In announcing this week's six winners, The Scotsman praised The Assembly Rooms whose lease is now up for grabs because of £20,000 of unpaid rent from last year's festival: “It is a particular pleasure to be making so many awards to the programme at Assembly when it is under the cosh, both financially and politically,” said the paper. “The contribution of Assembly over most of the last two decades to the credibility of the Fringe as the home of high quality work from home and abroad must never be forgotten.”

This week's winners, and the reasonings for their recognition, are as follows:

Nixon's Nixon by Russell Lees, directed by Charles Towers Watergate at the Assembly Rooms until 30 August.
There was a whitewash at the White House but it all came out in the wash in the end.
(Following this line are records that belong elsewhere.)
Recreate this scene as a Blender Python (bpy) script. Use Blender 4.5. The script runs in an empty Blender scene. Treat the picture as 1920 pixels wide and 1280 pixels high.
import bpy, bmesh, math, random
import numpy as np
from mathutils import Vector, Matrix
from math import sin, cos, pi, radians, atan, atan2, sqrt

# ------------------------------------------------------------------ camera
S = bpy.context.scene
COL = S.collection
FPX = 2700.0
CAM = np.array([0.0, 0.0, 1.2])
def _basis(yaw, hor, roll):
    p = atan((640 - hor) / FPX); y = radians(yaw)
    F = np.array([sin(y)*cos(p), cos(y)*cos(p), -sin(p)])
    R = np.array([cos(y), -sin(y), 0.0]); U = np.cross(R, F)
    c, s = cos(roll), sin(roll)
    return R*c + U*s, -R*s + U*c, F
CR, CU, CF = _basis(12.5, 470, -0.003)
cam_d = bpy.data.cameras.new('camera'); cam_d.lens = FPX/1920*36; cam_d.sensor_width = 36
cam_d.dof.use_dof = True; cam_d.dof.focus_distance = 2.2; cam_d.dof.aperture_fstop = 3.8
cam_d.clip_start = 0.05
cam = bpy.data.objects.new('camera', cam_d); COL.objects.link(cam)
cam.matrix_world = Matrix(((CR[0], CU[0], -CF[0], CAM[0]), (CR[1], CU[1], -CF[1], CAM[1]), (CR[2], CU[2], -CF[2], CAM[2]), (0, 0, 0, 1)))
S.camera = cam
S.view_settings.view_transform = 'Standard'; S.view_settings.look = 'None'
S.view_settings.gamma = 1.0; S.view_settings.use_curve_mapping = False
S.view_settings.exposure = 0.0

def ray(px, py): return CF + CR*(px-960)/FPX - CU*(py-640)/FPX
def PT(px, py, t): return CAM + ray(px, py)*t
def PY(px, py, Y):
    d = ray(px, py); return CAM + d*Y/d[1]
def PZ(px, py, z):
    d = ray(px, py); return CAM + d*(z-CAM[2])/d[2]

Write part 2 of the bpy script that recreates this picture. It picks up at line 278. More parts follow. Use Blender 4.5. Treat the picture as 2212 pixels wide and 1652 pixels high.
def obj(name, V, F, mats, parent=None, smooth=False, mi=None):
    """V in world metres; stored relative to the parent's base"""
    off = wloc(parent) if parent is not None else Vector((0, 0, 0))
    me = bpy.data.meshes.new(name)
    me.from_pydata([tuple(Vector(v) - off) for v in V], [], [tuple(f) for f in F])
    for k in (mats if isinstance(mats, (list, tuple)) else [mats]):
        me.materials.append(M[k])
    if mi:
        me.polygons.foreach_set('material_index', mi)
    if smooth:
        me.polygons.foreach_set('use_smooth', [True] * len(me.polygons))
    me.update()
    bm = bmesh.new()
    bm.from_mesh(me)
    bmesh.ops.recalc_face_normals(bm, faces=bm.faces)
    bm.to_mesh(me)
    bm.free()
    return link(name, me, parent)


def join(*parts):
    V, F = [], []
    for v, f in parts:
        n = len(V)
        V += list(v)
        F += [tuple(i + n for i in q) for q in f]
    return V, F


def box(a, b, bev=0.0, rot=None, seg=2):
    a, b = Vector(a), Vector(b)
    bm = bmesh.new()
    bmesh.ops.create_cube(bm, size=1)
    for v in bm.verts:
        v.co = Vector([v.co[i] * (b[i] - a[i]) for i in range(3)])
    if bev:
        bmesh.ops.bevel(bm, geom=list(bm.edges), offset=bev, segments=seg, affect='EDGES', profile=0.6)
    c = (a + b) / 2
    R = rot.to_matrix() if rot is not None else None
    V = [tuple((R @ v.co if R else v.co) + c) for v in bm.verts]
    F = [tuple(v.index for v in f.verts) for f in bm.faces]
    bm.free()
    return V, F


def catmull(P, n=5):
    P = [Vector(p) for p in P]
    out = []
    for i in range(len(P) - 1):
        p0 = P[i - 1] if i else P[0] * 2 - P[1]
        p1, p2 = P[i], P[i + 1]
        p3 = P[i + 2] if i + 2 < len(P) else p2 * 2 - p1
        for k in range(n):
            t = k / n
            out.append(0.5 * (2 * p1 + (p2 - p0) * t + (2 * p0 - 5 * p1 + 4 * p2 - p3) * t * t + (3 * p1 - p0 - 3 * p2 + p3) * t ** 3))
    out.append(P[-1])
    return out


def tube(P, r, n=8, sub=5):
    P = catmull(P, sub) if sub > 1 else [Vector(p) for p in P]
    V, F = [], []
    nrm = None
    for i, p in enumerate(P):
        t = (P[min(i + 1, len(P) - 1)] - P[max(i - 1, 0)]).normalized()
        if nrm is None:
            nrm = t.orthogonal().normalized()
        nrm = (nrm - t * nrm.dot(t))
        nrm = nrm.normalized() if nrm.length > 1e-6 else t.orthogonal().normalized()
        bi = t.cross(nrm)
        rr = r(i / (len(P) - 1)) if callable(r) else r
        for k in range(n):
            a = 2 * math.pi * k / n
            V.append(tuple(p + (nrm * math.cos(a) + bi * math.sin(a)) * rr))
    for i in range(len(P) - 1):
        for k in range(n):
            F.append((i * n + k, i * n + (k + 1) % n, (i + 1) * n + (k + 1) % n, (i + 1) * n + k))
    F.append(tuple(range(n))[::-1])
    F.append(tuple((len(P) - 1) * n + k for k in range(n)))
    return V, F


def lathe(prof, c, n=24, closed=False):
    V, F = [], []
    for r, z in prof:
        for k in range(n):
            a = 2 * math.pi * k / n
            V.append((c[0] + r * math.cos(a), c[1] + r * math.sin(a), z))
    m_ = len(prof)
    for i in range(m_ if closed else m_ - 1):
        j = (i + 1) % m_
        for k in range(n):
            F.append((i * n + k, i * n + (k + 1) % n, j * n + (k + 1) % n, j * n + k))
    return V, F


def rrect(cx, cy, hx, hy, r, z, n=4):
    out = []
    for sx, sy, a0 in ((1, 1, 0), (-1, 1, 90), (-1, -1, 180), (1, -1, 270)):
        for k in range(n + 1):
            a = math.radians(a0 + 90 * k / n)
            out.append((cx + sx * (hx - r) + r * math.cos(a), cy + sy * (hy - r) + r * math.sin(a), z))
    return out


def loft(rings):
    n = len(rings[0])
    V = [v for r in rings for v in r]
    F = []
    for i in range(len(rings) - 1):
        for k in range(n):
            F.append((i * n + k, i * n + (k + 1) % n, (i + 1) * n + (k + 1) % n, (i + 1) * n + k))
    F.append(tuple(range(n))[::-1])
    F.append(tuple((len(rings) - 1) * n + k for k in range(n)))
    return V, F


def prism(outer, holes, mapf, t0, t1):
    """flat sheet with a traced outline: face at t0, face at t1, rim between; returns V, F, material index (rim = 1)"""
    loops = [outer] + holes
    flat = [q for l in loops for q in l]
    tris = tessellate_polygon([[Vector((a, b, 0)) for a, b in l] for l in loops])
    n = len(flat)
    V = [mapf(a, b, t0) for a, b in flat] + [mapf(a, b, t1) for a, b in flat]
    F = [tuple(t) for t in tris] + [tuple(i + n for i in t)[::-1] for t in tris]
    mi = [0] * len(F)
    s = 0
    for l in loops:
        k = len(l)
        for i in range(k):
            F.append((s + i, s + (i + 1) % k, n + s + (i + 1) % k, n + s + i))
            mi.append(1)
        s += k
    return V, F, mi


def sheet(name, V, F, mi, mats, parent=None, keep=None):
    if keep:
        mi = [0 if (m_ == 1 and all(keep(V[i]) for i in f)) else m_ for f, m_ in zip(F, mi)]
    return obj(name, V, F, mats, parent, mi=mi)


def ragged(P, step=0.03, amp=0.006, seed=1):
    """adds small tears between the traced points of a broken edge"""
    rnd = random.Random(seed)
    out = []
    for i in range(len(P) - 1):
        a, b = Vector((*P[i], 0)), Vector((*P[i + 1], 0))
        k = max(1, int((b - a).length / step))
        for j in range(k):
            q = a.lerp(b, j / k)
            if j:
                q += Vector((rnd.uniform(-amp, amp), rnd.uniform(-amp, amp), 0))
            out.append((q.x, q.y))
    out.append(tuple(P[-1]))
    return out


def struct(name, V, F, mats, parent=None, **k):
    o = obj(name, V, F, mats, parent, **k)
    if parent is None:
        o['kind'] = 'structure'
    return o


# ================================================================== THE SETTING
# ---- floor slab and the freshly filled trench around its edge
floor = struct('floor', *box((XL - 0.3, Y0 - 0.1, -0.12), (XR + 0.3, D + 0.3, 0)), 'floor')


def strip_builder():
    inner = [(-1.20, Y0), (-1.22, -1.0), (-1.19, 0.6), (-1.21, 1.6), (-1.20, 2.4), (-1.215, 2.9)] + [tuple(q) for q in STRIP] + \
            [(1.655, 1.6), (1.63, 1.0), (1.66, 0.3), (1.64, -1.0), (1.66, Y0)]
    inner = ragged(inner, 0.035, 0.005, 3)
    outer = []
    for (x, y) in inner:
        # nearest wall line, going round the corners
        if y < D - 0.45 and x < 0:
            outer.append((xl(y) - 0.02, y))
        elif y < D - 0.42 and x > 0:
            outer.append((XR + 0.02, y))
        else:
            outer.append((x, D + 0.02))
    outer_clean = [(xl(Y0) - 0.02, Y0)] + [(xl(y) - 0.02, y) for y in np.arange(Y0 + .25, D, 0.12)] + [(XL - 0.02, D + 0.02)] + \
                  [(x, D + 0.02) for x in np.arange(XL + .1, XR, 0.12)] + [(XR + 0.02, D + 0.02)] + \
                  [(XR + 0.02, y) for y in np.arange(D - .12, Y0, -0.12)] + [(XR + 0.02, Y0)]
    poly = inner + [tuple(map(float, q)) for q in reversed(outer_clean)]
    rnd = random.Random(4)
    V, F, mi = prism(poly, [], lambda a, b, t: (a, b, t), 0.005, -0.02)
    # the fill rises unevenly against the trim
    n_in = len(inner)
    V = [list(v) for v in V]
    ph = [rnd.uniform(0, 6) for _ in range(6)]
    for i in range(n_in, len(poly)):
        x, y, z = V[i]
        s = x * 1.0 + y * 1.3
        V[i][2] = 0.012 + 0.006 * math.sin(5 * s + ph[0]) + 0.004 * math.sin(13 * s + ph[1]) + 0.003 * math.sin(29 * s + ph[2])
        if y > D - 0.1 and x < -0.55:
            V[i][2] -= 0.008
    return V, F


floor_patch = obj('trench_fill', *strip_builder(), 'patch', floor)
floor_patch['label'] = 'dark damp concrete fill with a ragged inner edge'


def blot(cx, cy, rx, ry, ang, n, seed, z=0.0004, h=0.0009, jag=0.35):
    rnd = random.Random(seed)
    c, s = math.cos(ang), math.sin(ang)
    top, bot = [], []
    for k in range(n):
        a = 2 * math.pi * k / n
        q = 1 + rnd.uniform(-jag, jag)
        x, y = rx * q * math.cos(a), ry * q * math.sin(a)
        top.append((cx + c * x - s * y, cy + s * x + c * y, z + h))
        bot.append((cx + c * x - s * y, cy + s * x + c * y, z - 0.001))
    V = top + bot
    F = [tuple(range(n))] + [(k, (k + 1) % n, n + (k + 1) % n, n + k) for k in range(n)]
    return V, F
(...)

Russell Lees s intense political drama is set on the eve of Nixon's final resignation from the most powerful office on earth and steeped in the detail of the power-play. Fine writing, fine performances in a straightforward but powerfully executed two-hander.

Fantasia directed by Victor Kramer at the Assembly Rooms until 30 August.
You would not have thought that flying a kite would be so complicated, so funny, so charming, so poignant and so enchanting. From the director that brought you Snowshow, this is another gem which requires no words to convey its multi-layered meanings. These performers are properly clowns, but they are a million miles from the custard pies in the Big Top.

Anonymous Society based on the music of Jacques Brel, directed by Andrew Wale at the Assembly Rooms until 21 August.
A musical based on the songs of Brel did not sound the most promising newcomer at this year's Fringe but that was to reckon without this imaginative and wholly unpredictable staging, edgy new translations of Brel's already edgy lyrics, and suddenly you have a piece of music theatre for the 21st century. Fringe Firsts are about theatre, but the music, which takes you a long but intelligent way from Brel's originals, is pretty good too.

Car by Chris O Connell, directed by Mark Babych at the Pleasance until 30 August.
Tough, gritty and bleak, the story of a joy-ride - the irony is palpable - that goes wrong, leading to a confrontation between the car owner and the young tearaway. Some of O Connell's roots as a probation officer are still showing, and the show is rough and ready but there is real gold here, especially in the writing of the final scenes and the sophisticated structure.

The House of Pootsie Plunket created by Jonathan Christenson and Joey Tremblay at St Bride s, until 30 August.
Undoubtedly one of the oddest shows you will see all year, in terms of design and performance style, both of which are sustained to the tiniest detail. Originally growing out of a production of Electra, this strange story from Canada of the perfect family, guardians of the frozen north, will charm you and chill you in equal measure.

Hopeless Games, directed by Yevgeny Koslov at Walpole Hall, St Mary's Cathedral, until 14 August.
It is not easy to capture the magic of this show in a few words especially since, like Fantasia, so many of its pleasures are visual. Full of recognisable tropes of European theatre - those suitcases, those coats, those trains - it is more of a mood than a story, touching on partings, meetings, the great darkness at the heart of 20th-century Europe and the triumph over it of the human spirit. Captivating performances, with Irina Koslova primus inter pares.